Prompt →
Return exactly and only these lines: the first of the listing through the one containing "random.seed(7)".
---------- Material ----------
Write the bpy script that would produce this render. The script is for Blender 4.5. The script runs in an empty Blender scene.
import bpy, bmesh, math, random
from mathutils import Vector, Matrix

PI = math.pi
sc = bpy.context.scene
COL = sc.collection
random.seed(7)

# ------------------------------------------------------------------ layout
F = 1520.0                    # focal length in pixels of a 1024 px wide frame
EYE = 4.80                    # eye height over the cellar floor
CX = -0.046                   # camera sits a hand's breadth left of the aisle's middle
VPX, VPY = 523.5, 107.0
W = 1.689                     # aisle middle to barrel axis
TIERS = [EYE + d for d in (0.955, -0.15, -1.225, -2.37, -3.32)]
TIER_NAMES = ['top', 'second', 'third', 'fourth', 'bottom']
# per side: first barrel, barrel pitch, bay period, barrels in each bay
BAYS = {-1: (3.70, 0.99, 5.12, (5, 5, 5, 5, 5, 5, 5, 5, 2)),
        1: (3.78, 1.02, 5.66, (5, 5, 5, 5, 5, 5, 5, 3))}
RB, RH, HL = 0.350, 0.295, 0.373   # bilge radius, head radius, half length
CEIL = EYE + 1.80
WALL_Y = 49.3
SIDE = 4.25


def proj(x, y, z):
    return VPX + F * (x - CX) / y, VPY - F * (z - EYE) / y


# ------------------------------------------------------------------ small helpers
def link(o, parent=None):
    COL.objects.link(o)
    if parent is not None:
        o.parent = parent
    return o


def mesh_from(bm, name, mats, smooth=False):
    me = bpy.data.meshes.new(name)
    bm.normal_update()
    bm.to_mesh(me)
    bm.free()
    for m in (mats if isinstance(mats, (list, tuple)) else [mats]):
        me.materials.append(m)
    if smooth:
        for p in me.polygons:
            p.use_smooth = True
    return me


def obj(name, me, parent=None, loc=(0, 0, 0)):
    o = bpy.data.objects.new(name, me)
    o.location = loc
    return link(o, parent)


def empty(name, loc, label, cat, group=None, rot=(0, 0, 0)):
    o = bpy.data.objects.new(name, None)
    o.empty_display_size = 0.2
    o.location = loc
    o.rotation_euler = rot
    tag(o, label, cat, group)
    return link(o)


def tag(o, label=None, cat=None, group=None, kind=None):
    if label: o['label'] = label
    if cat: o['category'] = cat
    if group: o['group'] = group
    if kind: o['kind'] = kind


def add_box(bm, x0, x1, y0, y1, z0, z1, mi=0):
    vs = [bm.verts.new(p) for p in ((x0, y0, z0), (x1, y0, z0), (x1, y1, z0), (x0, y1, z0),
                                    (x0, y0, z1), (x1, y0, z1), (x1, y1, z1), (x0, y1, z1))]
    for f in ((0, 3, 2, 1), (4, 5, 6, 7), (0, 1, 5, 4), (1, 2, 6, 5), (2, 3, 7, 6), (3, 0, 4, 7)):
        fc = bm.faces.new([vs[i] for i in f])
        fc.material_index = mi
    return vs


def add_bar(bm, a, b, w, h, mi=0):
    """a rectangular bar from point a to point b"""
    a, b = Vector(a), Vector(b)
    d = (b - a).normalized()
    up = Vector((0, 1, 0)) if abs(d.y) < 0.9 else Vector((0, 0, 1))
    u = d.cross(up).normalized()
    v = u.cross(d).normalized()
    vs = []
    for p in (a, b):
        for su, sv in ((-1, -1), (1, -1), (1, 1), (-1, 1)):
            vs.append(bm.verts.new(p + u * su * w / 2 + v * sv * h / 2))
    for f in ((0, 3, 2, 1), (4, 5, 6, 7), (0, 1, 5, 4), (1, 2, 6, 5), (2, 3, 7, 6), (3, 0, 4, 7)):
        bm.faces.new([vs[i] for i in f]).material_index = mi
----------
Completed exercise →
Write the bpy script that would produce this render. The script is for Blender 4.5. The script runs in an empty Blender scene.
import bpy, bmesh, math, random
from mathutils import Vector, Matrix

PI = math.pi
sc = bpy.context.scene
COL = sc.collection
random.seed(7)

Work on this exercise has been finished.